Having worked together on Oxford Reading Tree for 30 years, author Roderick Hunt and illustrator Alex Brychta are not running out of ideas for the Biff, Chip and Kipper adventures.


Author Roderick Hunt (left) and illustrator Alex Brychta with Floppy

Having worked together on the Oxford Reading Tree for the past 30 years to create over 400 stories for children around the world, author Roderick Hunt, 78, and illustrator Alex Brychta, 61, are not running out of ideas for their Biff, Chip and Kipper adventures.

“I have in mind the enormous benefit of having a ‘soap opera’ feel to the stories,” Hunt says. “This ongoing familiarity enables the reader to anticipate the impending actions of well-known characters with their various identifiable personality traits, foibles and idiosyncrasies as the story unfolds.”

Last week, the duo showed up at the Shanghai United International School for a demo class with Grade-3 students and their teachers. While Hunt told a story of Jack going fishing in the river, Brychta changed his words into a real picture simultaneously. At the end of the story when Brychta turned the drawing board to face the audience, Hunt asked the students if they have imagined the same picture in their mind while listening.

“That’s how we work together,” Hunt tells Shanghai Daily. “But before Alex and I meet, it usually takes me a long time thinking about a story. I have to first of all see a story visually. When I see a story in my mind’s eye, I am ready to write it. And I write the story in term of the picture first for Alex to follow.”

“Then I will do the rough drawings with Rod and the editor. I may tell him what doesn’t work, or how about we do it in a different angle,” Brychta continues. “Very often we have a huge amount of fun and big laugh during the process. Something might crop up and that might later go into the story itself.”

As the UK’s most successful reading scheme, Oxford Reading Tree is used in more than 80 percent of British primary schools, as well as schools in more than 120 other countries who learn English as a second language.

Hunt studied divinity and English at the University of Chester. He was a teacher of English for more than 20 years before he took up the job to create a different reading program with the Oxford University Press for children under 10.

Hunt says he has always enjoyed telling stories to children.

“I had two children of primary school age when I began the writing, and a number of the stories are based on real-life events,” Hunt says. “As an author, one has to respect the reader. I decided the ‘child in me’ is about 5 years old! So I tried to see the world through the eyes of a small child and identify those experiences that would be familiar to very young children.”

Brychta is a Czech-born Briton. He was born in Prague. His parents were well-known illustrators, so he learned to draw when he was very young. When he came to Britain at the age of 11, he spoke no English at all.

So, drawing became a means of communicating before he had a decent command of the language.

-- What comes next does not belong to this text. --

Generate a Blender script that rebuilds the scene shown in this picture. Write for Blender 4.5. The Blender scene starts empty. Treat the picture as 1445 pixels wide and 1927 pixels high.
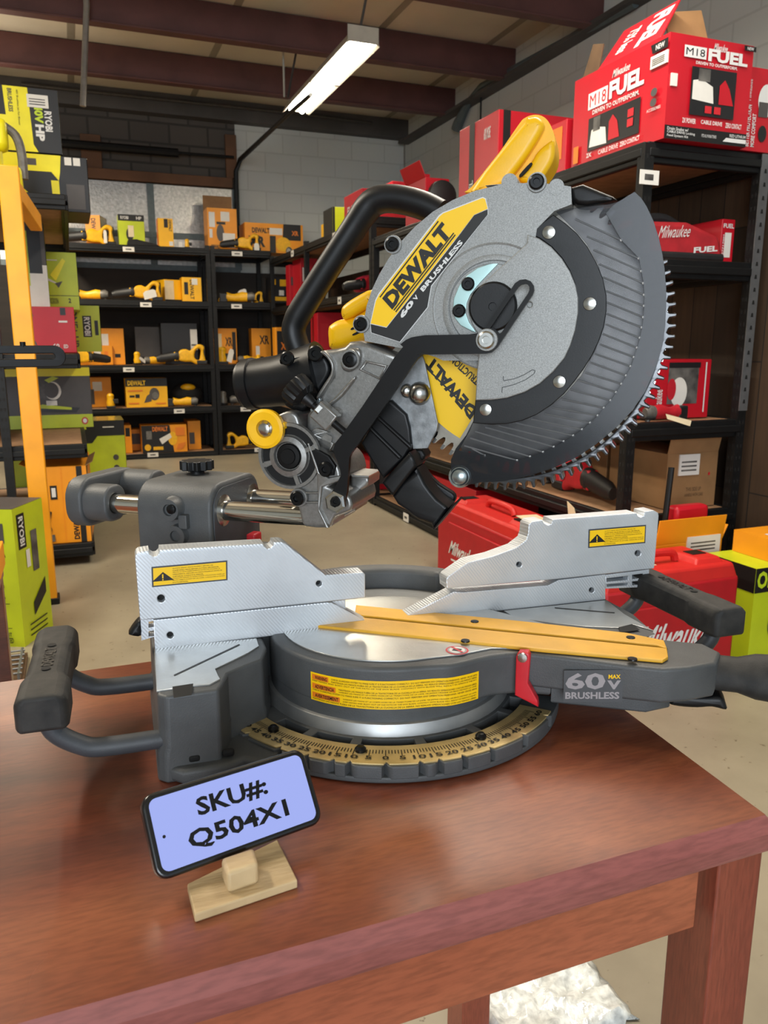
import bpy, bmesh, math, random
from math import sin, cos, pi, radians, tan, atan
from mathutils import Vector as V, Matrix
random.seed(7)
scn = bpy.context.scene
COL = scn.collection
# ------------------------------------------------------------------ camera, world, lamps, exposure
FPX, CX, CY = 1480.0, 722.5, 963.5
PITCH, YAW, CAMZ = atan(313.5/FPX), radians(21.3), 1.167
CAM = V((0, 0, CAMZ))
FWD = V((sin(YAW)*cos(PITCH), cos(YAW)*cos(PITCH), -sin(PITCH)))
RGT = V((cos(YAW), -sin(YAW), 0))
UPV = RGT.cross(FWD)
cd = bpy.data.cameras.new('camera'); cam = bpy.data.objects.new('camera', cd); COL.objects.link(cam)
cd.sensor_fit = 'HORIZONTAL'; cd.sensor_width = 36.0; cd.lens = 36.0*FPX/1445.0; cd.clip_start = 0.02
cam.matrix_world = Matrix((( *[RGT[0], UPV[0], -FWD[0]], CAM[0]), (*[RGT[1], UPV[1], -FWD[1]], CAM[1]),
                           (*[RGT[2], UPV[2], -FWD[2]], CAM[2]), (0, 0, 0, 1)))
cd.dof.use_dof = True; cd.dof.focus_distance = 0.95; cd.dof.aperture_fstop = 20
scn.camera = cam
scn.view_settings.view_transform = 'Standard'; scn.view_settings.look = 'None'
scn.view_settings.exposure = 0.55; scn.view_settings.gamma = 1.0; scn.view_settings.use_curve_mapping = False
w = bpy.data.worlds.new('world'); scn.world = w; w.use_nodes = True
w.node_tree.nodes['Background'].inputs[0].default_value = (0.80, 0.90, 1.0, 1)
w.node_tree.nodes['Background'].inputs[1].default_value = 0.55
LAMP_EMIT = 42.0
def area(name, loc, target, sx, sy, power, col):
    d = bpy.data.lights.new(name, 'AREA'); d.shape = 'RECTANGLE'; d.size = sx; d.size_y = sy
    d.energy = power; d.color = col
    o = bpy.data.objects.new(name, d); COL.objects.link(o); o.location = loc
    o.rotation_euler = (V(target)-V(loc)).to_track_quat('-Z', 'Y').to_euler()
    return o
def tubes(name, x, y, z, l, power, col, up=.35):            # tube lamp facing down, plus an added one facing up to brighten the ceiling
    area(name, (x, y, z), (x, y, 0), 0.25, l, power, col); area(name+'_up', (x, y, z+.03), (x, y, 9), 0.25, l, power*up, col)
area('daylight_door', (-1.6, -3.8, 1.7), (0.3, 1.0, 1.0), 2.8, 2.4, 130, (0.84, 0.92, 1.0))       # open roll-up door behind the viewer
tubes('ceiling_tubes_near', 1.5, 1.9, 3.0, 2.4, 46, (1.0, 0.93, 0.82), .8)     # next tube fixture in the row
tubes('ceiling_tubes_left', -1.3, 2.6, 3.0, 2.4, 75, (1.0, 0.90, 0.74), .2)    # unseen lamp added to brighten the boxes on the left
tubes('ceiling_tubes_far', -0.6, 7.3, 2.9, 1.6, 75, (1.0, 0.88, 0.70), .08)

# ------------------------------------------------------------------ materials
def lin(h):
    h = h.lstrip('#'); r = [int(h[i:i+2], 16)/255 for i in (0, 2, 4)]
    return tuple(c/12.92 if c <= .04045 else ((c+.055)/1.055)**2.4 for c in r)
M = {}
def mat(name, hexc, rough=.5, metal=0., var=.12, vs=25., bump=0., bs=250., coat=0., spec=.5, stretch=None, hex2=None, emit=0.):
    m = bpy.data.materials.new(name); m.use_nodes = True; nt = m.node_tree; N = nt.nodes; L = nt.links
    b = N['Principled BSDF']; c = lin(hexc)
    b.inputs['Roughness'].default_value = rough; b.inputs['Metallic'].default_value = metal
    b.inputs['Specular IOR Level'].default_value = spec
    if coat: b.inputs['Coat Weight'].default_value = coat; b.inputs['Coat Roughness'].default_value = .15
    tc = N.new('ShaderNodeTexCoord'); mp = N.new('ShaderNodeMapping'); L.new(tc.outputs['Object'], mp.inputs[0])
    if stretch: mp.inputs['Scale'].default_value = stretch
    if var > 0 or hex2:
        no = N.new('ShaderNodeTexNoise'); no.inputs['Scale'].default_value = vs; no.inputs['Detail'].default_value = 6
        L.new(mp.outputs[0], no.inputs['Vector'])
        rp = N.new('ShaderNodeValToRGB'); L.new(no.outputs[0], rp.inputs[0])
        d = lin(hex2) if hex2 else tuple(min(1, x*(1+var)) for x in c)
        a = c if hex2 else tuple(x*(1-var) for x in c)
        rp.color_ramp.elements[0].position = .32; rp.color_ramp.elements[0].color = (*a, 1)
        rp.color_ramp.elements[1].position = .68; rp.color_ramp.elements[1].color = (*d, 1)
        L.new(rp.outputs[0], b.inputs['Base Color'])
    else: b.inputs['Base Color'].default_value = (*c, 1)
    if bump:
        n2 = N.new('ShaderNodeTexNoise'); n2.inputs['Scale'].default_value = bs; n2.inputs['Detail'].default_value = 3
        L.new(mp.outputs[0], n2.inputs['Vector'])
        bp = N.new('ShaderNodeBump'); bp.inputs['Strength'].default_value = bump; bp.inputs['Distance'].default_value = .002
        L.new(n2.outputs[0], bp.inputs['Height']); L.new(bp.outputs[0], b.inputs['Normal'])
    if emit:
        b.inputs['Emission Color'].default_value = (*c, 1); b.inputs['Emission Strength'].default_value = emit
    M[name] = m
    return m
# saw
mat('grey_cast', '494b4c', .52, .0, .10, 40, .15, 700)
mat('badge_grey', '484b4e', .5, 0, 0)
mat('grey_dark', '3d4044', .5, 0, .1, 40, .1, 700)
mat('silver_paint', '8f908e', .45, .3, .24, 900, .05, 900)
mat('cast_alu', '8c8b88', .36, .75, .12, 300, .07, 900)
mat('black_plastic', '0d0e10', .42, 0, .25, 60, .03, 700, spec=.35)
mat('black_steel', '0b0b0c', .45, 0, .2, 60, spec=.25)
mat('black_rubber', '191918', .7, 0, .3, 60, .1, 700, hex2='302e2b')
mat('yellow_paint', 'f2b90c', .38, 0, .05, 40, .05, 600)
mat('yellow_kerf', 'd9a32c', .42, 0, .08, 30, .08, 500)
mat('chrome', 'd4d2cb', .10, 1., .03)
mat('zinc', 'a9b4b6', .28, .9, .2, 60)
mat('screw_black', '1a1b1c', .3, .6, .2)
mat('teal_zinc', 'a9c8c6', .35, .6, .05)
mat('dusty_steel', '888b8d', .48, .7, .3, 90, .06, 600)
mat('blade_steel', '9a958b', .34, .85, .15, 60)
mat('carbide', '9c9c9c', .2, 1., .1)
mat('red_plastic', 'c4202c', .35, 0, .08)
mat('brass_plate', 'c7b07c', .40, .55, .15, 40)
mat('white_print', 'd8d8d6', .5, 0, 0)
mat('grey_print', '9a9698', .45, .2, 0)
mat('black_print', '101010', .5, 0, 0)
mat('yellow_print', 'f7c60a', .4, 0, 0)
mat('orange_print', 'e0791c', .45, 0, 0)
mat('red_print', 'c3202b', .45, 0, 0)
mat('green_print', 'b9d020', .45, 0, 0)
mat('steel_bolt', 'b6b6b2', .25, 1., .05)
# room and furniture
mat('rack_black', '101112', .5, .1, .2, 30, spec=.35)
mat('rack_hole', '060606', .8, 0, 0)
mat('rack_grey', '6c6e70', .45, .5, .1, 30)
mat('deck_board', 'a07c5c', .7, 0, .15, 20)
mat('yellow_frame', 'eda019', .42, 0, .08, 8)
mat('cardboard', '8f6b45', .75, 0, .1, 12, .1, 200)
mat('cardboard_dark', '5b442d', .8, 0, .15, 12)
mat('red_box', 'b81022', .42, 0, .05, 6)
mat('red_case', 'ab101b', .48, 0, .06, 20, .1, 400)
mat('red_case_lid', 'c2201b', .5, 0, .06, 20, .1, 400)
mat('orange_box', 'e99514', .48, 0, .06, 8)
mat('yellow_box', 'efb30c', .45, 0, .06, 8)
mat('lime_box', 'b9c71e', .42, 0, .08, 8)
mat('yellow_lime_box', 'ece012', .42, 0, .08, 8)
mat('black_box', '17171a', .42, 0, .1, 8)
mat('dark_grey_box', '4a4645', .5, 0, .1, 8)
mat('grey_photo', '6d6a66', .5, 0, .6, 14, hex2='2c2b2b')
mat('warm_photo', '9c2415', .5, 0, .5, 9, hex2='e8a028')
mat('tape', '8d7b3c', .15, 0, .3, 30)
mat('sticker', 'dcd9d2', .55, 0, .03)
mat('tag_paper', 'd9c9a6', .6, 0, .05)
mat('tool_yellow', 'eab012', .42, 0, .1, 40)
mat('tool_black', '1a1a1b', .5, 0, .2, 40)
mat('tool_red', 'b81e2b', .42, 0, .1, 40)
mat('tool_grey', '6f6c66', .4, .3, .2, 40)
mat('bag_black', '141416', .8, 0, .3, 30, .4, 60)
mat('bag_red', 'a81a24', .75, 0, .15, 20, .3, 60)
mat('pink_wrap', 'b02846', .25, 0, .25, 20)
mat('foil_bag', 'cfd0cf', .25, .9, .3, 14, .8, 40)
mat('lamp_metal', 'b9b5a8', .45, .3, .05)
mat('conduit', '4a4744', .5, .4, .15)
mat('pipe_light', '8b8780', .5, .4, .1)
mat('beam_maroon', '5a3835', .6, .1, .2, 4)
mat('ceiling_panel', 'c9c0ae', .8, 0, .1, 1.2, .3, 8)
mat('seam', '8f8778', .8, 0, .1, 3)
mat('eave_dark', '4b4846', .7, 0, .2, 3)
mat('wall_brown', '6b4a33', .75, 0, .25, 3)
mat('frame_slate', '5f6a6c', .5, .3, .1)
mat('stand_wood', 'cdb388', .6, 0, .3, 14, .35, 60, stretch=(1, 6, 1), hex2='a98f66')
mat('phone_body', '0d0e11', .25, 0, .1, 40, coat=.3)
mat('phone_screen', 'a3b1f5', .15, 0, 0, emit=.62)
mat('phone_text', '05060a', .3, 0, 0)
mat('bubble', 'd6dad8', .12, 0, .3, 60, .9, 55)
mat('smoke_band_base', '2b2d30', .3)
mat('clear_edge', '4a4b4d', .12, .55, .3, 80)
mat('tube_light', 'fff6e2', .4, 0, 0, emit=LAMP_EMIT)
def nodes_of(m): return m.node_tree.nodes, m.node_tree.links
# machined aluminium: fine diagonal tool marks
m = mat('machined', 'd3d8dd', .42, .65, .07, 18)
N, L = nodes_of(m); b = N['Principled BSDF']; tc = N['Texture Coordinate']
wv = N.new('ShaderNodeTexWave'); wv.inputs['Scale'].default_value = 105; wv.inputs['Distortion'].default_value = .4
mp2 = N.new('ShaderNodeMapping'); mp2.inputs['Rotation'].default_value = (0, radians(38), 0); L.new(tc.outputs['Object'], mp2.inputs[0]); L.new(mp2.outputs[0], wv.inputs['Vector'])
bp = N.new('ShaderNodeBump'); bp.inputs['Strength'].default_value = .22; bp.inputs['Distance'].default_value = .0015
L.new(wv.outputs[1], bp.inputs['Height']); L.new(bp.outputs[0], b.inputs['Normal'])
mat('lip_alu', 'a3a4a3', .46, .8, .12, 30)
mat('machined_top', 'b9bab8', .30, .8, .08, 30, .06, 300)
# smoked clear guard
m = bpy.data.materials.new('clear_guard'); m.use_nodes = True; M['clear_guard'] = m; N, L = nodes_of(m)
b = N['Principled BSDF']; b.inputs['Base Color'].default_value = (.03, .032, .036, 1); b.inputs['Roughness'].default_value = .12; b.inputs['Specular IOR Level'].default_value = .4
tr = N.new('ShaderNodeBsdfTransparent'); tr.inputs[0].default_value = (.80, .81, .84, 1)
mx = N.new('ShaderNodeMixShader'); lw = N.new('ShaderNodeLayerWeight'); lw.inputs[0].default_value = .35
ma = N.new('ShaderNodeMath'); ma.operation = 'MULTIPLY_ADD'; ma.inputs[1].default_value = .6; ma.inputs[2].default_value = .17
L.new(lw.outputs['Facing'], ma.inputs[0]); L.new(ma.outputs[0], mx.inputs[0]); L.new(tr.outputs[0], mx.inputs[1]); L.new(b.outputs[0], mx.inputs[2])
L.new(mx.outputs[0], N['Material Output'].inputs[0])
m = m.copy(); m.name = 'smoke_band'; M['smoke_band'] = m
for nd in m.node_tree.nodes:
    if nd.type == 'MATH': nd.inputs[1].default_value = .3; nd.inputs[2].default_value = .62
    if nd.type == 'BSDF_PRINCIPLED': nd.inputs['Base Color'].default_value = (.022, .024, .027, 1); nd.inputs['Roughness'].default_value = .16; nd.inputs['Specular IOR Level'].default_value = .35
b = M['phone_screen'].node_tree.nodes['Principled BSDF']; b.inputs['Base Color'].default_value = (.01, .01, .012, 1); b.inputs['Emission Strength'].default_value = .66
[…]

“From my point of view, I try to make the pictures interesting and fun for the children, so that they will want to read the story. Apart from illustrating the story Rod has written, I like to put in details in the background so that children can look for perhaps the second or third time they pick up the book,” Brychta says.

So far, there are about nine levels in the series with Biff, Chip and Kipper adventures. The stories are quite Anglocentric so the settings look very English — including seaside piers, double-decker buses and telephone boxes.

But as the characters grow older and the complexity level of the stories rises, Hunt and Brychta are looking for new settings for fantasy tales to inspire the children across the world.

This time they are in Shanghai to look for some Chinese elements to expand their storylines.

“We’ve learned a lot at the school today,” says Brychta. “The performances by the children were brilliant and very educational for us. So hopefully this will inspire us to create some stories with China as the setting.”

“We have this sort of device that is called the ‘magic key.’ It takes the children to some unfamiliar settings, so they have to be resourceful and brave to overcome the obstacles in the adventure so that they can be home again,” adds Hunt, whose most famous series of stories is “The Magic Key,” which was first written as a part of the Oxford Reading Tree in 1985, illustrated by Brychta.

“Children often write to us and say ‘I wish I had a magic key.’ I write back and say, ‘well, you have — it’s called your imagination’.”